## [Rows]
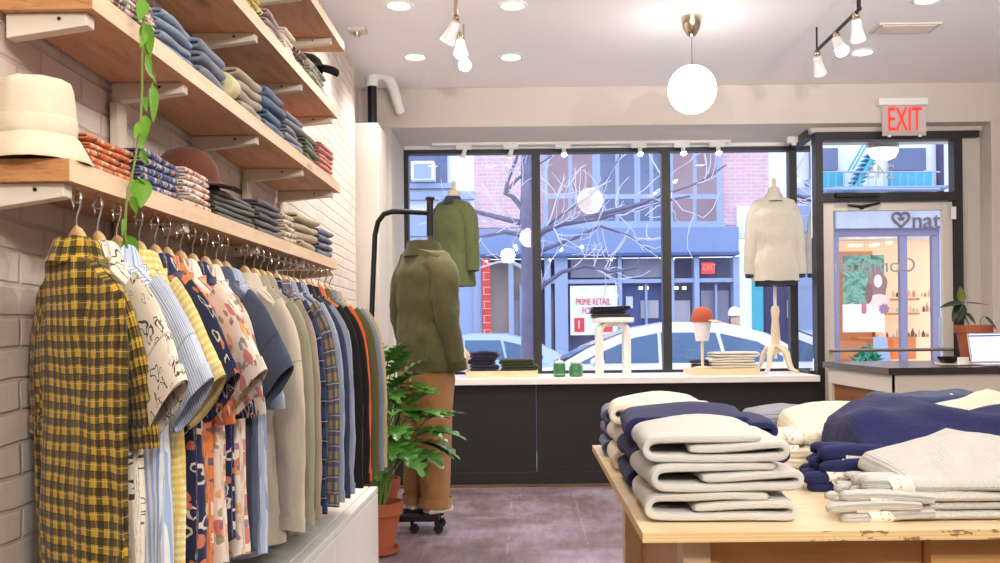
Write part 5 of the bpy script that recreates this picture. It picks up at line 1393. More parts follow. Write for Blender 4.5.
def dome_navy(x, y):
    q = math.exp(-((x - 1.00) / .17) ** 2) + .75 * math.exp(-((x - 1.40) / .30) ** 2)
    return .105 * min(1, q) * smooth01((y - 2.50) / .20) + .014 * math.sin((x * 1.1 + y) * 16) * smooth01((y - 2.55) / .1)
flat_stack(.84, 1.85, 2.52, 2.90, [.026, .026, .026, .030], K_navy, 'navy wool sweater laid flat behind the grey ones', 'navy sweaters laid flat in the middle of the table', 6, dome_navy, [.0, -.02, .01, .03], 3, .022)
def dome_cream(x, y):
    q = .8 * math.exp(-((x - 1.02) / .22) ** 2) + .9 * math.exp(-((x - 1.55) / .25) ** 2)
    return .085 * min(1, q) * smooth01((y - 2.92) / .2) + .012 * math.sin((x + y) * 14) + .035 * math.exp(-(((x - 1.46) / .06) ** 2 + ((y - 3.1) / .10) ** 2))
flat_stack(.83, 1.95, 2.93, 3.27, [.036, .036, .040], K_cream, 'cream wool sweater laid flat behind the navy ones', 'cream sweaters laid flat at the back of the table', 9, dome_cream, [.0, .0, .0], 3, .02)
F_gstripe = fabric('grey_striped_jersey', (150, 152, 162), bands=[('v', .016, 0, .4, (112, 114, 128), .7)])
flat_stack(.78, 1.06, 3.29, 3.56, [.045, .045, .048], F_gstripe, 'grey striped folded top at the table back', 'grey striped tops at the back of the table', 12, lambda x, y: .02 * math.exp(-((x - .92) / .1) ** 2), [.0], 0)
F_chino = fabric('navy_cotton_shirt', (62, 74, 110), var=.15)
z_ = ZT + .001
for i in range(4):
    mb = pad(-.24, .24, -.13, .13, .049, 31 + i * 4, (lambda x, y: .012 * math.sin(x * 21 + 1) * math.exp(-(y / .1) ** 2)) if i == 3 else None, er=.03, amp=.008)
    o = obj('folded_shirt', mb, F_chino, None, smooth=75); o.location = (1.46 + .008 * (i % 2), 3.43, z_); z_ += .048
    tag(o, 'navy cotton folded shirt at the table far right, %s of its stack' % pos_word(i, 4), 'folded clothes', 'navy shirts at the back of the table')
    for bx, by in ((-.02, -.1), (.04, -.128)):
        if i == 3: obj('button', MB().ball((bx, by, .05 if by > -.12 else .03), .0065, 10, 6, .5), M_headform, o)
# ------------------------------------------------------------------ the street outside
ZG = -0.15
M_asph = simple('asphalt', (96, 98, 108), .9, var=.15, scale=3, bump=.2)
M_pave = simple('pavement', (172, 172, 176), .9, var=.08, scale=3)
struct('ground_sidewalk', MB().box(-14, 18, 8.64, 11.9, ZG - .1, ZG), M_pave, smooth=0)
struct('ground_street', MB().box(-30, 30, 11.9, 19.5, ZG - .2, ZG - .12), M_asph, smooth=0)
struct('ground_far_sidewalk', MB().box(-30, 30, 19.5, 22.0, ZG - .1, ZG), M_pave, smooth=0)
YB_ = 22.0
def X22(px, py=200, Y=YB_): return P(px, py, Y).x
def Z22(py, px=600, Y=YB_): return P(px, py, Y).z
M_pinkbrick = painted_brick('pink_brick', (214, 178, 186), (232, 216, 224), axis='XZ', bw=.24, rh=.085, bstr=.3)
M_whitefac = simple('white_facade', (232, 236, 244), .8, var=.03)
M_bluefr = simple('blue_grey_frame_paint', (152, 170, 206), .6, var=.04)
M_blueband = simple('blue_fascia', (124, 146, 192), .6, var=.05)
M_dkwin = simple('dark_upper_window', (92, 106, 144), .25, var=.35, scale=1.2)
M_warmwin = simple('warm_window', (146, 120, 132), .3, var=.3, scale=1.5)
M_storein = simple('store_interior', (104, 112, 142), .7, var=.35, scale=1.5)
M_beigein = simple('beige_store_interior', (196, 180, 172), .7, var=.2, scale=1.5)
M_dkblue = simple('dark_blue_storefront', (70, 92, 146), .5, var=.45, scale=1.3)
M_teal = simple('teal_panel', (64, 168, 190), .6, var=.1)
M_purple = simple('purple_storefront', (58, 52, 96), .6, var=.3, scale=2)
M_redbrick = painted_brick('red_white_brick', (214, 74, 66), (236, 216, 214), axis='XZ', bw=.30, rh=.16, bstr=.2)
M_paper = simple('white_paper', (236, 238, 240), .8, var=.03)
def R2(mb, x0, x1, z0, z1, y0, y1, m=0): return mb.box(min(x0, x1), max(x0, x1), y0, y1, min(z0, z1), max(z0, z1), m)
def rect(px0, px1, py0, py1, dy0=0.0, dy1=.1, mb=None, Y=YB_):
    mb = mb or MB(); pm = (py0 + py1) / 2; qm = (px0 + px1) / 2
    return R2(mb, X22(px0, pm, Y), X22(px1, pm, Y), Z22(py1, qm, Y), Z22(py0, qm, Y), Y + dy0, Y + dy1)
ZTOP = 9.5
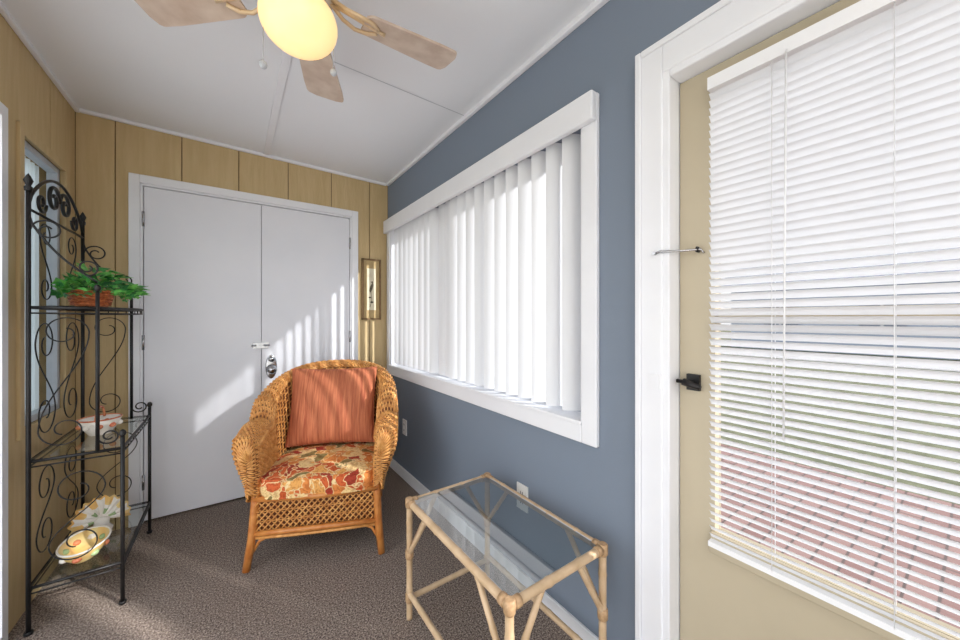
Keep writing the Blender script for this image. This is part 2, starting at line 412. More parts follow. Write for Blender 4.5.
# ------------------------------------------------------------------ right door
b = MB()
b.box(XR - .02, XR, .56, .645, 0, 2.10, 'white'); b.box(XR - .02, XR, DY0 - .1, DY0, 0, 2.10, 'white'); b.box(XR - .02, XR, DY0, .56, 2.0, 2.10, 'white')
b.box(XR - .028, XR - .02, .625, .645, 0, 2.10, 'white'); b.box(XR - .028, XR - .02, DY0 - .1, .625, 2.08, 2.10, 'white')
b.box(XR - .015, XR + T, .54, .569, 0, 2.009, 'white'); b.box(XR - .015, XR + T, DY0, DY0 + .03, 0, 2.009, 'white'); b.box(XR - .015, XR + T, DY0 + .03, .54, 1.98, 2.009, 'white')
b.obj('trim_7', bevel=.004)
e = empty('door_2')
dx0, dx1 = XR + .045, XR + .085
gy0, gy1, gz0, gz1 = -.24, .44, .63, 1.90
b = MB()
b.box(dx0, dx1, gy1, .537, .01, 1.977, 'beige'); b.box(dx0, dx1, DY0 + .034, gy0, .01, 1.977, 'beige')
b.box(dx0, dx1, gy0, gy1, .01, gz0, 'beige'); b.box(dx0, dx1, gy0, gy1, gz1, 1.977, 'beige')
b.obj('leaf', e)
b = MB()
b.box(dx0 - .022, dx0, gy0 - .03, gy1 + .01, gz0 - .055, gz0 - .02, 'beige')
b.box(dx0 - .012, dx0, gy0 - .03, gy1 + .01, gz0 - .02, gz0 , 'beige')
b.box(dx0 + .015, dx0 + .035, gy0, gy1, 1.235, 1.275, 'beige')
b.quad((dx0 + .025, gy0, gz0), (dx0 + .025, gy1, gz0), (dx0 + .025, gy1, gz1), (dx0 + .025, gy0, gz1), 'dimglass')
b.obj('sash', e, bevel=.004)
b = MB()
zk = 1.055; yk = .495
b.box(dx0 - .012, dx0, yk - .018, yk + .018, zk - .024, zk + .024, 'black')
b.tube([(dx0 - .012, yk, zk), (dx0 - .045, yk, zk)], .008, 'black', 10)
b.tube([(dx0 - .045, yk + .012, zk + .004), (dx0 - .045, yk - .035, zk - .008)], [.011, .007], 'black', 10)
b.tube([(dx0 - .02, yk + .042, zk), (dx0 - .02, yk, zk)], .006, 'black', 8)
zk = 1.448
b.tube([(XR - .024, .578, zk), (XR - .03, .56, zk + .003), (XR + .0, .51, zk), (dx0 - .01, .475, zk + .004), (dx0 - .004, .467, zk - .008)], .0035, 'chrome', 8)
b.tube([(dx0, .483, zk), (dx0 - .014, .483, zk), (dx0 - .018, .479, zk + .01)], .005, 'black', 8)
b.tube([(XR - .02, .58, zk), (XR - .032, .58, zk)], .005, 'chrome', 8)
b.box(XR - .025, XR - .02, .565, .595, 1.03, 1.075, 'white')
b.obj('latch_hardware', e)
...
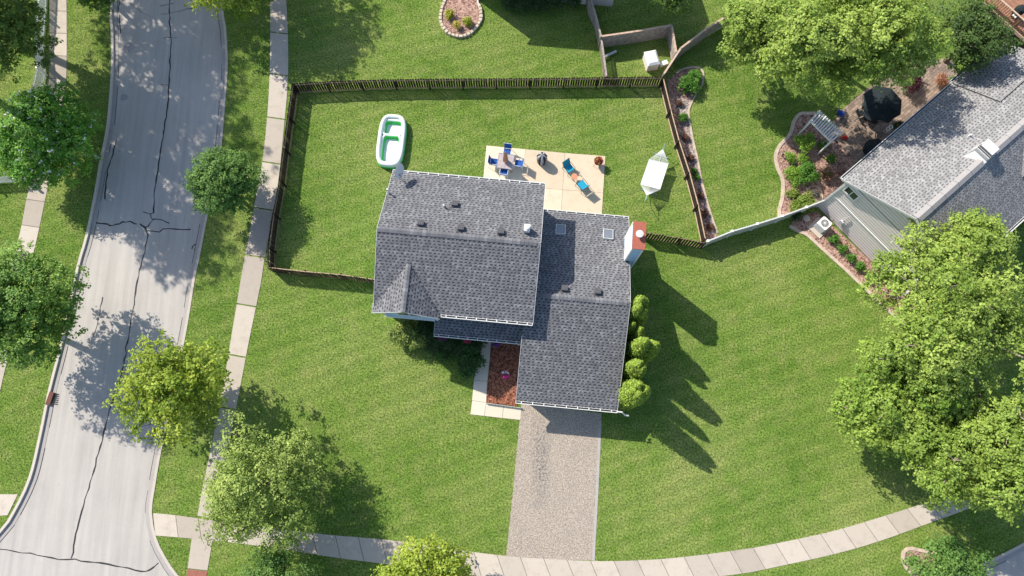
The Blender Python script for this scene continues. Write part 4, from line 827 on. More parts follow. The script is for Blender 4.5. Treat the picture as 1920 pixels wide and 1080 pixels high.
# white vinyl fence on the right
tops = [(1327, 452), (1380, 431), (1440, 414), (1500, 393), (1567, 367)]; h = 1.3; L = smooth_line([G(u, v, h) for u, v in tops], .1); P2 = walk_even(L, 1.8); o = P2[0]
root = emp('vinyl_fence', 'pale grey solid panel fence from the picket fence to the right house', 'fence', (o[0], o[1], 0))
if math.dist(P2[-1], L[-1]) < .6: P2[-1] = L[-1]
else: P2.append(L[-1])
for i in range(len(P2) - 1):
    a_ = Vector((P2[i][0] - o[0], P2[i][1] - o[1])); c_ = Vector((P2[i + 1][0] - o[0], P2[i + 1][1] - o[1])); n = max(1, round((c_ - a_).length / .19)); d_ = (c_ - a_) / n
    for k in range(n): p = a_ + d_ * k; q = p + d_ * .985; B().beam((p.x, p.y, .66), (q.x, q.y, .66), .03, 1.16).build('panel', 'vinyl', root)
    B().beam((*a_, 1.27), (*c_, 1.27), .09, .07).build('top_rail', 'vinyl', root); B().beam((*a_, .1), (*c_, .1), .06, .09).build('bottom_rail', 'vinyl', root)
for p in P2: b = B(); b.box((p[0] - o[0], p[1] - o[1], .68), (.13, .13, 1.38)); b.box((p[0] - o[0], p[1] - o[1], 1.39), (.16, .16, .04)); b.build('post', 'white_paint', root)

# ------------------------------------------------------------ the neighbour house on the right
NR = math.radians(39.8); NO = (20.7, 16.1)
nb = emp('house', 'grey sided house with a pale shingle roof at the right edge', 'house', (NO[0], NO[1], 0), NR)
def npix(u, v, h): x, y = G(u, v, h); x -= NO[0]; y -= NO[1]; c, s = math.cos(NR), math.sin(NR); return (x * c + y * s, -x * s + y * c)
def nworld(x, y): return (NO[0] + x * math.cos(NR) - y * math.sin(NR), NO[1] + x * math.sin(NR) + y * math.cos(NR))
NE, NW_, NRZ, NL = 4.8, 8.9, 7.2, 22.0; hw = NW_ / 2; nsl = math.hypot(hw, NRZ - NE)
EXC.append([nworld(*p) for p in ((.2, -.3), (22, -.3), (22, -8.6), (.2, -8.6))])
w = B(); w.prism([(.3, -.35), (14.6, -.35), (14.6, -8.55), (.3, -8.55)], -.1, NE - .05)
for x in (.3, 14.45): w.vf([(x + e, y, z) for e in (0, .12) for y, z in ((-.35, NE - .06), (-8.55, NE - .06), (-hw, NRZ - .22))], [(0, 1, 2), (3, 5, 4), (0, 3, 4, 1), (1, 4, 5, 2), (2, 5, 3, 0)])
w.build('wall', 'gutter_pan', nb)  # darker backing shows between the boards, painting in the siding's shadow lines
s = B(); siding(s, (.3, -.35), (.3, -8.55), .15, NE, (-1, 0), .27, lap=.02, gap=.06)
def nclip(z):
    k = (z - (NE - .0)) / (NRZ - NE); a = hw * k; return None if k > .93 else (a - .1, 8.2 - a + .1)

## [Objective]
In the records above, find each line with the word "More" and copy it.

## [The completed task]
Write part 5 of the bpy script that recreates this picture. It picks up at line 1393. More parts follow. Write for Blender 4.5.
Keep writing the Blender script for this image. This is part 2, starting at line 412. More parts follow. Write for Blender 4.5.
The Blender Python script for this scene continues. Write part 4, from line 827 on. More parts follow. The script is for Blender 4.5. Treat the picture as 1920 pixels wide and 1080 pixels high.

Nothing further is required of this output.